Текст научной работы на тему «2007.04.036. ГИЙО Ж. НОВЫЕ СОЦИАЛЬНЫЕ КЛАССЫ КИТАЯ: КАК РАССМАТРИВАТЬ НЕРАВЕНСТВО? GUIHEUX G. LES NOUVELLES CLASSES SOCIALES CHINOISES: COMMENT PENSES LES INéGALITES? // ETUDES DE LA DOCUMENTATION FRANçAISE. - P., 2006/2007. - N 5239/5240. - P. 17-32»

ЮЖНАЯ, ЮГО-ВОСТОЧНАЯ И ВОСТОЧНАЯ

АЗИЯ

СОЦИАЛЬНЫЕ ОТНОШЕНИЯ

2007.04.036. ГИЙО Ж. НОВЫЕ СОЦИАЛЬНЫЕ КЛАССЫ КИТАЯ: КАК РАССМАТРИВАТЬ НЕРАВЕНСТВО? GUIHEUX G. Les nouvelles classes sociales chinoises: Comment penses les inégalites? // Etudes de la documentation française. - P., 2006/2007. - N 5239/5240. - P. 17-32.

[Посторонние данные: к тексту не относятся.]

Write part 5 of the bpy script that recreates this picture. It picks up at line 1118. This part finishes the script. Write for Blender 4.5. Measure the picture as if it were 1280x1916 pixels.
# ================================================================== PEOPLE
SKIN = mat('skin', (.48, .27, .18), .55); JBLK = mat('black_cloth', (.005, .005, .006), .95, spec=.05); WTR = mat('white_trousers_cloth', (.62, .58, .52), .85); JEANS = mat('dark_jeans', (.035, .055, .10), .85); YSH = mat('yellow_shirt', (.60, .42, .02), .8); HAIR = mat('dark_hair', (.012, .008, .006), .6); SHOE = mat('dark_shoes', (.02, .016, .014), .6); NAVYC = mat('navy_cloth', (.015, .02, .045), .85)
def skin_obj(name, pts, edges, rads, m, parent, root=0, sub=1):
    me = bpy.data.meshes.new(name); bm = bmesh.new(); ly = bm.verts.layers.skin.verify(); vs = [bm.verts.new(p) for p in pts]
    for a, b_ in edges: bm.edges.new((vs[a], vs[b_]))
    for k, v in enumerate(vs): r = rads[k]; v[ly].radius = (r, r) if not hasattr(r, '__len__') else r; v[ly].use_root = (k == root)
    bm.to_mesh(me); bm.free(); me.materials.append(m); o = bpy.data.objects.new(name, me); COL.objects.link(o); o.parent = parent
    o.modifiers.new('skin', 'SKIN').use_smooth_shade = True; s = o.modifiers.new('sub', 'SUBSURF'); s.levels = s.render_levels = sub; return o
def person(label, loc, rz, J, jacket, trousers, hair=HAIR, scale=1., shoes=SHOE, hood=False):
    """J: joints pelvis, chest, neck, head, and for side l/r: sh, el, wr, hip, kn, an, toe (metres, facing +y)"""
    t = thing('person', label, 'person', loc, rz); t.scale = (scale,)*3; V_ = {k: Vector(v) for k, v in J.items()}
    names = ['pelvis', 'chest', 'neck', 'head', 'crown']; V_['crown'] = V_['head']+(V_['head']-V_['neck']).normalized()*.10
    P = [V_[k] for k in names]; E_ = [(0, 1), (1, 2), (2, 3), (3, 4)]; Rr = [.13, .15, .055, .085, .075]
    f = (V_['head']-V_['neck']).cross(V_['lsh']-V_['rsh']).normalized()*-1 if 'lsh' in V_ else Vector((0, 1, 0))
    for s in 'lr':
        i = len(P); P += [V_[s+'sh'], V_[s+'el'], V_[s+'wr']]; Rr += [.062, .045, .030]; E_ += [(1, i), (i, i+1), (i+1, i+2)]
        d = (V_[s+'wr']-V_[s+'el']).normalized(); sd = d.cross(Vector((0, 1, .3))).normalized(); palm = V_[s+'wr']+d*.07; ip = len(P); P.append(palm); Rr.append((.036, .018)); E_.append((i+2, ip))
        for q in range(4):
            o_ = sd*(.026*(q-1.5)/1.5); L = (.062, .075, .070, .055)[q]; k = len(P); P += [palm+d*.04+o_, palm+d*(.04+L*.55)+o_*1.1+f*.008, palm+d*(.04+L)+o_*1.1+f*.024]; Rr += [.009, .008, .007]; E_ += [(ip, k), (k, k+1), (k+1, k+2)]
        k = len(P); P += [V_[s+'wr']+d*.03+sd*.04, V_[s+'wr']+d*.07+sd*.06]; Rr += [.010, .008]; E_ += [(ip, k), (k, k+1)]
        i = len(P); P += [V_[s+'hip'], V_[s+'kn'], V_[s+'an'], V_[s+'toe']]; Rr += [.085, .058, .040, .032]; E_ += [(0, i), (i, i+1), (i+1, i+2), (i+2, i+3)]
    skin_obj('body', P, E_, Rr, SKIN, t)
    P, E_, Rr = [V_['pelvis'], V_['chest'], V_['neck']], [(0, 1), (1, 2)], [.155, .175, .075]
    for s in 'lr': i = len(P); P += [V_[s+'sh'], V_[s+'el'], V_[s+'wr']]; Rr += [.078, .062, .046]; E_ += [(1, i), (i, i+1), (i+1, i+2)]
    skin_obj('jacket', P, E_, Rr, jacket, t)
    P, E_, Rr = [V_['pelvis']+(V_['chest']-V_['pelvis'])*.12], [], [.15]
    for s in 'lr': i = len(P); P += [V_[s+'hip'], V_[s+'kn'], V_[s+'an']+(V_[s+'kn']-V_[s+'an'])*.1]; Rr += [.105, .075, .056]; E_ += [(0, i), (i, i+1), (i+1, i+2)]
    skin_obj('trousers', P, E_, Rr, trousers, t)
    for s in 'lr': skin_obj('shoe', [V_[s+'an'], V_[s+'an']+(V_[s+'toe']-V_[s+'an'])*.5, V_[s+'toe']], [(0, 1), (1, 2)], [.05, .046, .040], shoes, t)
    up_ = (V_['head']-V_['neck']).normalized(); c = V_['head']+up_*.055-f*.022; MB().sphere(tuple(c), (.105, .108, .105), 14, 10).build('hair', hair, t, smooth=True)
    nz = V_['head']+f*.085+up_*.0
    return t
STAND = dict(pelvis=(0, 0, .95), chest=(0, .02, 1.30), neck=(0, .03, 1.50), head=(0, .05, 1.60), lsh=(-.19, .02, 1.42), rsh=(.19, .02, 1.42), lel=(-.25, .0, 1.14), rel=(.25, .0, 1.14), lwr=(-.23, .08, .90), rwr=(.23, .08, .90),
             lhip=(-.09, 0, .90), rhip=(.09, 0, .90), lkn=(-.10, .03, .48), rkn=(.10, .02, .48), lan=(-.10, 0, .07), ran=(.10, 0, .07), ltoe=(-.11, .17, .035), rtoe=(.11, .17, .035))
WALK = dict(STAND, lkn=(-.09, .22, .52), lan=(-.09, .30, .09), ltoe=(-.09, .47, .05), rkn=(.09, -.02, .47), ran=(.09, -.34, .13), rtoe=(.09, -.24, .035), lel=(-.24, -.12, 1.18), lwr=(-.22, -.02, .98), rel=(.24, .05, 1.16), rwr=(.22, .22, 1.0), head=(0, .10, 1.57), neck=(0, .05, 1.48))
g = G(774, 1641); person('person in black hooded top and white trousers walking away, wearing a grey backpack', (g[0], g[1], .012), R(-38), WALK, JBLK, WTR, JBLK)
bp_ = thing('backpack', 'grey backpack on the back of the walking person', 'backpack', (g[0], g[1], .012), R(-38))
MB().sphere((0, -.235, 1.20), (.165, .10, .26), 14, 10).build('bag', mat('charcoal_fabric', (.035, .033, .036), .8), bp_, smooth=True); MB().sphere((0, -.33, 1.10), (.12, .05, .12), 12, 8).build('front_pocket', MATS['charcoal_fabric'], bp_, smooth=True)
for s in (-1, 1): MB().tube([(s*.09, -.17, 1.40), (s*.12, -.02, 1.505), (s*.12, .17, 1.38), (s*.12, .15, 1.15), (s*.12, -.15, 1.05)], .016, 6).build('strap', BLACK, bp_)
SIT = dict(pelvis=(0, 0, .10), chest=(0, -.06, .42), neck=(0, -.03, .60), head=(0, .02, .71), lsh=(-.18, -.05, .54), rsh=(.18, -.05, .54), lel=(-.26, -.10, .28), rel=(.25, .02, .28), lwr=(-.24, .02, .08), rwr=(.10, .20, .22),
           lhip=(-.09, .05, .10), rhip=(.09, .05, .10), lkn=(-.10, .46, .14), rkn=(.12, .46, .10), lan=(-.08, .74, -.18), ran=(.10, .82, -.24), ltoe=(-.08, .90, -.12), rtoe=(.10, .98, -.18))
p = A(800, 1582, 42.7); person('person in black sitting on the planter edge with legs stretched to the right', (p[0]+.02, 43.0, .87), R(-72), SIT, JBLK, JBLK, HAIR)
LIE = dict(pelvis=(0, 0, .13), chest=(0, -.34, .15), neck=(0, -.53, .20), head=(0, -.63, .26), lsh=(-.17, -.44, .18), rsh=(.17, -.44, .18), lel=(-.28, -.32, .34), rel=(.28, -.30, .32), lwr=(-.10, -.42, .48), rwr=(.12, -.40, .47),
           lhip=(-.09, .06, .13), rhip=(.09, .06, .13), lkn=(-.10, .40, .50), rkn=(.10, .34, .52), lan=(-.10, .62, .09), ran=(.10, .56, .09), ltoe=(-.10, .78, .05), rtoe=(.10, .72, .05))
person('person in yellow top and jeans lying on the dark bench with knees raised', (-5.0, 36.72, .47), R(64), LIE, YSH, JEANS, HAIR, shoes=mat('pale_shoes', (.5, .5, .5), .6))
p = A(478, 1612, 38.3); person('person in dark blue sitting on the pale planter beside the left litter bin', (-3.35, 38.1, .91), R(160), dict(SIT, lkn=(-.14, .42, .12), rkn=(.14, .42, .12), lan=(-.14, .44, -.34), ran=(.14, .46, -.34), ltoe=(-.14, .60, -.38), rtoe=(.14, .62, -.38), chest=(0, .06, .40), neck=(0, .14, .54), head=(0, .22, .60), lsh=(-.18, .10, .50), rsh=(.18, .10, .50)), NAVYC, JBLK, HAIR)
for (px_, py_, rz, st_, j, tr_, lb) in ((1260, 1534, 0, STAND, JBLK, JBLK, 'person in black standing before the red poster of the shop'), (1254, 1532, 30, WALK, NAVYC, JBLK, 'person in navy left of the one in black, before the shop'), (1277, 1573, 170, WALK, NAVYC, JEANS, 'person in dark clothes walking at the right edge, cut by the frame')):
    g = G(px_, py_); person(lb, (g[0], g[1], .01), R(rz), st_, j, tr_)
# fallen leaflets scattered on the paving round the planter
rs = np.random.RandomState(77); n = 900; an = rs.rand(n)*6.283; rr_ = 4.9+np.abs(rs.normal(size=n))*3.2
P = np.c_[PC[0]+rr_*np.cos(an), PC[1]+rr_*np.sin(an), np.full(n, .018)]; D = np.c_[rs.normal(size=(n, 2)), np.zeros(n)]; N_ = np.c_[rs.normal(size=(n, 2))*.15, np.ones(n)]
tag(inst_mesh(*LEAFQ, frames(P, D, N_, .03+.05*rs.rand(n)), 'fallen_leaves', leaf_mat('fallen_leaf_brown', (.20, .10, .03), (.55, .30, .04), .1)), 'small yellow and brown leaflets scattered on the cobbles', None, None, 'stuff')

«25 лет экономических реформ привели в движение китайское общество и создали возможность социальной мобильности -как восходящей, так и нисходящей» (с. 17). Количественными показателями происшедших изменений служат отношение доходов горожан и крестьян, с одной стороны, и коэффициент Джини1 - с другой. Первый показатель увеличился с 1,8 в середине 1980-х годов до 2,8 в 1995 г. и 3,1 в 2002 г., причем без учета неденежных доходов, так что реальный разрыв должен быть еще больше.

В 2002 г. коэффициент Джини был 0,454, что ставит Китай между Индией и США. 1% населения с самыми высокими доходами получает 6,1% всех доходов (на 0,5% больше, чем в 1995 г.), 5% населения с самыми высокими доходами - 20% (на 1,1% больше, чем в 1995 г.), 10% наиболее обеспеченного населения - 32% всех доходов (на 1,2% больше). Таким образом, четко выражена тенденция к перераспределению доходов в пользу наиболее обеспеченных семей. Причем в большинстве своем - это горожане.

Начиная с 1997 г. прирост доходов сельских жителей составлял лишь 20% прироста у горожан. «Власти осознают, что этот чрезмерный разрыв в доходах может помешать политике экономического развития, так как он препятствует развитию внутреннего

1 Чем ближе показатель к 0, тем меньше неравенство доходов, чем ближе к 1, тем больше неравенство.

рынка и создает угрозу социальной и политической стабильности. Так как большинство населения остается сельским (58% в 2004 г.), большинство обозревателей как в Китае, так и за его пределами сходится во мнении, что растущий разрыв в благосостоянии между сельскими и городскими зонами становится критическим вопросом» (там же).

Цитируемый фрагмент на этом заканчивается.